▸ WHAT YOU ARE ASKED TO DO
Do any lines in the data below contain "that"? If so, copy every one of them.

▸ DATA LINES
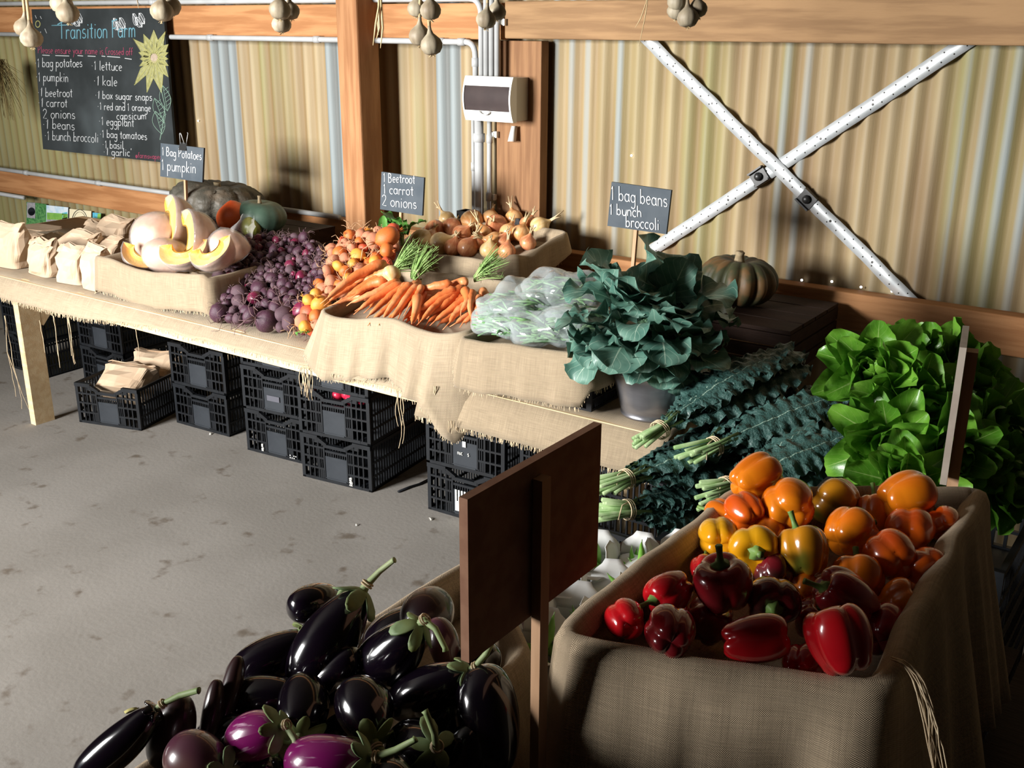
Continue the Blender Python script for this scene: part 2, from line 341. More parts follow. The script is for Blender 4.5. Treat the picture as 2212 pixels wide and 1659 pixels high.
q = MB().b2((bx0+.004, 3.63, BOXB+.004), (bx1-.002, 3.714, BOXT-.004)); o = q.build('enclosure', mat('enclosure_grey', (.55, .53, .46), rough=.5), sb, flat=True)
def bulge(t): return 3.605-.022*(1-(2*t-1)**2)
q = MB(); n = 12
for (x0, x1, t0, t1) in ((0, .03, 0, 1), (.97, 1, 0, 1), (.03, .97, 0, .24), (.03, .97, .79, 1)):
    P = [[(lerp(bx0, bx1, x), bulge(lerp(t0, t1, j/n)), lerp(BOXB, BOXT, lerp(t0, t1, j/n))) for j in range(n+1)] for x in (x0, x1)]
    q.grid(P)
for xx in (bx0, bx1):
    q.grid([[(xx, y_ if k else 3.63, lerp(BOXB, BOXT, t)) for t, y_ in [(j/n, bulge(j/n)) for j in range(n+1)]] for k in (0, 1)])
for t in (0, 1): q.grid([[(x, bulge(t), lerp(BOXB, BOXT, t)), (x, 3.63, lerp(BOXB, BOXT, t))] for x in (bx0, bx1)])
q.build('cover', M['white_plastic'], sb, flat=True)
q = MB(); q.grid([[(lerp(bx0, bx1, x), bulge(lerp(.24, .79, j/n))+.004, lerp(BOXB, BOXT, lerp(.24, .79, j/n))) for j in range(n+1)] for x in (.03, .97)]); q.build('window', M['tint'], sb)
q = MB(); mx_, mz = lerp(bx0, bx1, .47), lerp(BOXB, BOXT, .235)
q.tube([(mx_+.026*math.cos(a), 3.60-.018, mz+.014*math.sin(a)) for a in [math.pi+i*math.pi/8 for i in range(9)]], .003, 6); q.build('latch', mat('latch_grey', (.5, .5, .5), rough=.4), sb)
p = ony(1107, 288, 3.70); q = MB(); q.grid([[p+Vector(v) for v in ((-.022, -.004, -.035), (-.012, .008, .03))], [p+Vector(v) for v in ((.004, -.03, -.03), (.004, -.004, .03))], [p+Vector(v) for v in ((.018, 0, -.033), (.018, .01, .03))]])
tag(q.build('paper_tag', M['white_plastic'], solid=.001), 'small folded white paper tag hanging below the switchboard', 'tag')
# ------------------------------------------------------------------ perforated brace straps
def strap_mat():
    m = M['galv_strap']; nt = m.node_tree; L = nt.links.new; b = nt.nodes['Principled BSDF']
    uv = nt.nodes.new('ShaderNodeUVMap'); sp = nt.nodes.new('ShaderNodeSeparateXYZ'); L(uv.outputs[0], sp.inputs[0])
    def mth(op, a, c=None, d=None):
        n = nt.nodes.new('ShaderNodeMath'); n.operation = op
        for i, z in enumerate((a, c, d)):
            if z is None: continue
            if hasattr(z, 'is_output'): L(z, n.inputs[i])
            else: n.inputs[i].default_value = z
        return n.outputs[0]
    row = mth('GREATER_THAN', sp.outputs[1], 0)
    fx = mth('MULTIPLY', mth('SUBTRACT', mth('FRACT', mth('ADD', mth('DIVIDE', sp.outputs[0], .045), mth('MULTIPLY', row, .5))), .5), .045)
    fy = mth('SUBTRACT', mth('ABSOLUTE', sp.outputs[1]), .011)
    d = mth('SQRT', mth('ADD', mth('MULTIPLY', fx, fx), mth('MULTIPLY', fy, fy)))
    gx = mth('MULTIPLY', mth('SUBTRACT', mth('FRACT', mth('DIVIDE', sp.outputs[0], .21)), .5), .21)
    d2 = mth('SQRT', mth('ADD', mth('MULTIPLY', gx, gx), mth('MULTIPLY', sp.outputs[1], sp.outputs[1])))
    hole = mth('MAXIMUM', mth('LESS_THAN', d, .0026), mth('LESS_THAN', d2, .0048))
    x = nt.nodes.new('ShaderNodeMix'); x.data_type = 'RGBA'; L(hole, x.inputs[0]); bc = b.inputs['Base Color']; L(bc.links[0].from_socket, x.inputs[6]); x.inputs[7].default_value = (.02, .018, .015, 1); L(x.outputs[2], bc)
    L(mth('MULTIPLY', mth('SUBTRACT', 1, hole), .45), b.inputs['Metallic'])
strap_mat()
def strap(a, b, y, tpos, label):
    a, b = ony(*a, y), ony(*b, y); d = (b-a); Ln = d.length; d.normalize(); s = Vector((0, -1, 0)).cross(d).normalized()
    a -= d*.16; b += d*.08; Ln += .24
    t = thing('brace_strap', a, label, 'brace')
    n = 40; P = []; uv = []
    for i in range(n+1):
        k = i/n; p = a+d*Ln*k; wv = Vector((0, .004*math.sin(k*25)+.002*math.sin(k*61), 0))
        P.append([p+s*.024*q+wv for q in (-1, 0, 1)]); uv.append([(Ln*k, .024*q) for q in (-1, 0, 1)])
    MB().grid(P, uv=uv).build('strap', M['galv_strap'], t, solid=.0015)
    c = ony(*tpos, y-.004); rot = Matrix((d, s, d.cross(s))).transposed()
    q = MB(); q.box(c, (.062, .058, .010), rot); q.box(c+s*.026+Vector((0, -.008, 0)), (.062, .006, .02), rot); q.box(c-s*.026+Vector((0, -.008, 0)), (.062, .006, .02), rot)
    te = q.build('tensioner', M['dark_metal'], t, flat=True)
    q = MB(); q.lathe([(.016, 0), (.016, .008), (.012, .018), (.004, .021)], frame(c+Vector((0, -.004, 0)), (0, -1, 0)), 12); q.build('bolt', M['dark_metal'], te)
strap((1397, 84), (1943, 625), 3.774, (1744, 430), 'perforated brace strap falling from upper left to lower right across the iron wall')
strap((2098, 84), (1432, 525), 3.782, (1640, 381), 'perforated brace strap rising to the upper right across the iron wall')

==

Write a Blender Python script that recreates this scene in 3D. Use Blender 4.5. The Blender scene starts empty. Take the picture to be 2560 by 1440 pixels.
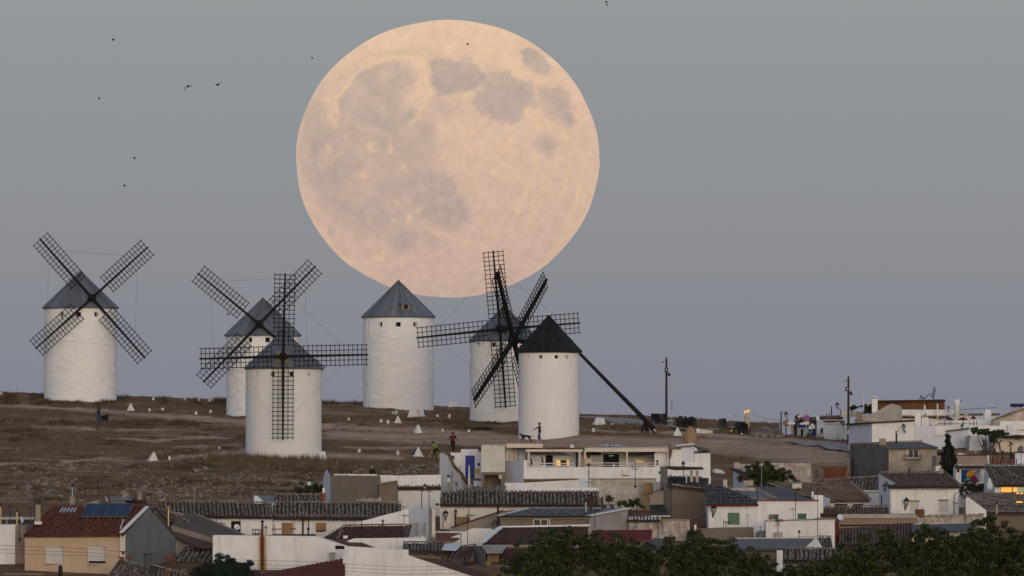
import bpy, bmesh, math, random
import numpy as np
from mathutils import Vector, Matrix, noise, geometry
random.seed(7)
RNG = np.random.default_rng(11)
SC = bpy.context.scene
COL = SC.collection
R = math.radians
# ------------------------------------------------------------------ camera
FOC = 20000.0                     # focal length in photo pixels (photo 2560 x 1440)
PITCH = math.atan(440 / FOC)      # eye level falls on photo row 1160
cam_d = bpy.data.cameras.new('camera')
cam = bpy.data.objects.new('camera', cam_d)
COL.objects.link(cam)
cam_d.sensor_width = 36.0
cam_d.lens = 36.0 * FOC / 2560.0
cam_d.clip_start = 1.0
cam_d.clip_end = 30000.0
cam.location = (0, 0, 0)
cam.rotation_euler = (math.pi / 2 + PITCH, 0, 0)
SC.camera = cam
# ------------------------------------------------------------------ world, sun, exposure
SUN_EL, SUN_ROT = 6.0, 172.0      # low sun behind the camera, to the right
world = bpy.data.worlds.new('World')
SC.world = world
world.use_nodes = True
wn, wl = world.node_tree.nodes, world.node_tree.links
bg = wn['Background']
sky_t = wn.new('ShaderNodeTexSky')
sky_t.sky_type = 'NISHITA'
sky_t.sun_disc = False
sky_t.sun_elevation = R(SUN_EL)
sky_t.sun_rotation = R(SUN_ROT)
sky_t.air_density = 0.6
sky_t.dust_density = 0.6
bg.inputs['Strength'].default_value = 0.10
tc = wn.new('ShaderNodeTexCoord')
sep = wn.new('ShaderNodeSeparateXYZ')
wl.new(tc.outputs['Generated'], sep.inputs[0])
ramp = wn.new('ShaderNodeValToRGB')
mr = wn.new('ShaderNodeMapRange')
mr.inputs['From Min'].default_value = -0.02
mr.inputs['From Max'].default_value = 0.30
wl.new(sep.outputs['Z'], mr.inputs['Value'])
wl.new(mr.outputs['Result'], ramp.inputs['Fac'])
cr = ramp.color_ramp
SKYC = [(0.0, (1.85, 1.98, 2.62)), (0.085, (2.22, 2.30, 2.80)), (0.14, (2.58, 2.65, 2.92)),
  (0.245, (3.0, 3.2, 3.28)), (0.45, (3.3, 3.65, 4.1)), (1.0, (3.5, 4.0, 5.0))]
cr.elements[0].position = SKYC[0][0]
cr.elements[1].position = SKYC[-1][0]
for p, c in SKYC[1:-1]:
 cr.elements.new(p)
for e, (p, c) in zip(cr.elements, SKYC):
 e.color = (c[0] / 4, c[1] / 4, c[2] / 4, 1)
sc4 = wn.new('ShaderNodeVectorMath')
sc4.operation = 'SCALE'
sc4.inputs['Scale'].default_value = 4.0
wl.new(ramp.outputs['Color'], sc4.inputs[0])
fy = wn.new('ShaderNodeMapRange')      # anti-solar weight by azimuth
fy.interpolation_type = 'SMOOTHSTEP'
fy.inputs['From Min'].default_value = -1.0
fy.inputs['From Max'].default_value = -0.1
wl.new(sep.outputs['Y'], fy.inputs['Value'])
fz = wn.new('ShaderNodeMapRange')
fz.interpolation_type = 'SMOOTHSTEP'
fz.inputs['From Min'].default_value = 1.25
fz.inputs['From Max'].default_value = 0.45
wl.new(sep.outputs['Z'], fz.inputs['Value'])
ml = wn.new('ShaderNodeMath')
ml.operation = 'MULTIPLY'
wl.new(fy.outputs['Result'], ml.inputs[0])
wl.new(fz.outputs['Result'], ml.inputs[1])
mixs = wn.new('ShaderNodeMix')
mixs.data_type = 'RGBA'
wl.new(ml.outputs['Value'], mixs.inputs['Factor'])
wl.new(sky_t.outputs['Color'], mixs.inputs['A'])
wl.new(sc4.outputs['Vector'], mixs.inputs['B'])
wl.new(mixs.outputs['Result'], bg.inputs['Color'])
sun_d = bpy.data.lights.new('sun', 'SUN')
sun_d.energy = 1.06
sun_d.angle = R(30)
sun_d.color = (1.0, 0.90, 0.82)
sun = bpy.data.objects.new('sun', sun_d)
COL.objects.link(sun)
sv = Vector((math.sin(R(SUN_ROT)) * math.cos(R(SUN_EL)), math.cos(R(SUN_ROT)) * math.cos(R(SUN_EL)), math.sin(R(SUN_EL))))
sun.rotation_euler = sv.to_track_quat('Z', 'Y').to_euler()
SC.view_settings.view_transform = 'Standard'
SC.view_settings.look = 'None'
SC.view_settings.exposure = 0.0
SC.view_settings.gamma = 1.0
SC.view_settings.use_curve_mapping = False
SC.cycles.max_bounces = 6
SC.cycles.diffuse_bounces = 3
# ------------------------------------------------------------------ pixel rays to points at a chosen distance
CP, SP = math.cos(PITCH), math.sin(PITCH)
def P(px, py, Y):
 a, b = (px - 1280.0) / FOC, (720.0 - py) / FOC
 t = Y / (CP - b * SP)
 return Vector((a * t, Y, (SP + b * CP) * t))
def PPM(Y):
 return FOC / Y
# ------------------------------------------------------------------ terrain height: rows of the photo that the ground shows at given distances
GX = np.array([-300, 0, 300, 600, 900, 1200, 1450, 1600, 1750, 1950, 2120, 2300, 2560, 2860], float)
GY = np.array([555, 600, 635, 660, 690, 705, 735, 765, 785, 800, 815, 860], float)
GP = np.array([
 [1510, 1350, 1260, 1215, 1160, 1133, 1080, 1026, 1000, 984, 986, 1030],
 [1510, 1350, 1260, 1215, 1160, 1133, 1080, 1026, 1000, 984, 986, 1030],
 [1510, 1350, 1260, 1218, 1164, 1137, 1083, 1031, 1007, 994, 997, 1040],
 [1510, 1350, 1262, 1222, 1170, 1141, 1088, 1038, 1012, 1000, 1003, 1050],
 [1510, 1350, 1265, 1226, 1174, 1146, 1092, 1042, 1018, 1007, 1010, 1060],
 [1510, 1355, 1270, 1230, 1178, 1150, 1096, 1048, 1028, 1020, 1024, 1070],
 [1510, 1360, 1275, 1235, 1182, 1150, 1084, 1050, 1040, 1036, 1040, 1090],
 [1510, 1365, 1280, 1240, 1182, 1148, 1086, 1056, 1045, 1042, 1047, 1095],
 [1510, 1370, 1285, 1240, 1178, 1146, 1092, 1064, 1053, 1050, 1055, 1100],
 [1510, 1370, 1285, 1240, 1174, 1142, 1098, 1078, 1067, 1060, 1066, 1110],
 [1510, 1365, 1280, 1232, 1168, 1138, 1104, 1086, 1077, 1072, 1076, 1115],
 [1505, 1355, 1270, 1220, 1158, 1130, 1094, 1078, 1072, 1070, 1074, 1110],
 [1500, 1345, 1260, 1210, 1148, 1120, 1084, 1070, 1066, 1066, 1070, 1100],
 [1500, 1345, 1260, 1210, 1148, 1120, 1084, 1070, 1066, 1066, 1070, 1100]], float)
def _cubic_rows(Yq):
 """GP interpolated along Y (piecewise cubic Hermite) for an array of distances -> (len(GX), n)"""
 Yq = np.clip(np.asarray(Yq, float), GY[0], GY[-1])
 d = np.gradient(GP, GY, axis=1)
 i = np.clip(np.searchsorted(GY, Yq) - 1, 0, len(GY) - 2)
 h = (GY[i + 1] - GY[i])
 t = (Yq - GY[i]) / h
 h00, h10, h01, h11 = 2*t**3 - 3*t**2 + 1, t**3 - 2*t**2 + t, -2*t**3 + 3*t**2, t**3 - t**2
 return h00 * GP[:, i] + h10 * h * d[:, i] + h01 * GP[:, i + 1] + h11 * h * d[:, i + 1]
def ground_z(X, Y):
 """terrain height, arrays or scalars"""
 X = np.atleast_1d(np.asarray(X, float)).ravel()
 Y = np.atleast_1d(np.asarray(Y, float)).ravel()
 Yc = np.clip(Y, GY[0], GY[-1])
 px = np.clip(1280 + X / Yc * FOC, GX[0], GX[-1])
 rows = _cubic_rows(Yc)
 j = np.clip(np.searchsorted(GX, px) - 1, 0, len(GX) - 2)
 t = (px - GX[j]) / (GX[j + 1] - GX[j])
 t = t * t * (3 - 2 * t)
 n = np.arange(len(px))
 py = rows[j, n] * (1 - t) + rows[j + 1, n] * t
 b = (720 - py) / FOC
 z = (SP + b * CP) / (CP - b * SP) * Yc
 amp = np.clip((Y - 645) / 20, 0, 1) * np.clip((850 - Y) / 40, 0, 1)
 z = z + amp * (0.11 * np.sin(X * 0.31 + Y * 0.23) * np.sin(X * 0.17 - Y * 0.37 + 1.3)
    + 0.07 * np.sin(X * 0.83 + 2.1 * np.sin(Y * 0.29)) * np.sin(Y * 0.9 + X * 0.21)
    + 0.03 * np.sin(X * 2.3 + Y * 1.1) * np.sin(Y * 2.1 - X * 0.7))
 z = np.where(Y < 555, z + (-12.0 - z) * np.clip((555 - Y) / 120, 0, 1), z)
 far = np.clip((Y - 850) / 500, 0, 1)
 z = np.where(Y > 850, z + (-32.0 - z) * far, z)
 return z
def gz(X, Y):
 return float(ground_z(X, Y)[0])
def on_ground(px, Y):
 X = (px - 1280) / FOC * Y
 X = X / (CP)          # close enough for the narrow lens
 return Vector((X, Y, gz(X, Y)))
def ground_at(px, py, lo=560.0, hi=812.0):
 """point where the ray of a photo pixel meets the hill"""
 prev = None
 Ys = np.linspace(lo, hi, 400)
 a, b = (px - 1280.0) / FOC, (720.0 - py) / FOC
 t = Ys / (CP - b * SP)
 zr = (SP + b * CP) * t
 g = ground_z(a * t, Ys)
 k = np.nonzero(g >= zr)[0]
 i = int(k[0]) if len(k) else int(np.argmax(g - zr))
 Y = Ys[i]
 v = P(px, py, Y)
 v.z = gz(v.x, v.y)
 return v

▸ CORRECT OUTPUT
Write a Blender Python script that recreates this scene in 3D. Use Blender 4.5. The Blender scene starts empty. Take the picture to be 2560 by 1440 pixels.
# ------------------------------------------------------------------ terrain height: rows of the photo that the ground shows at given distances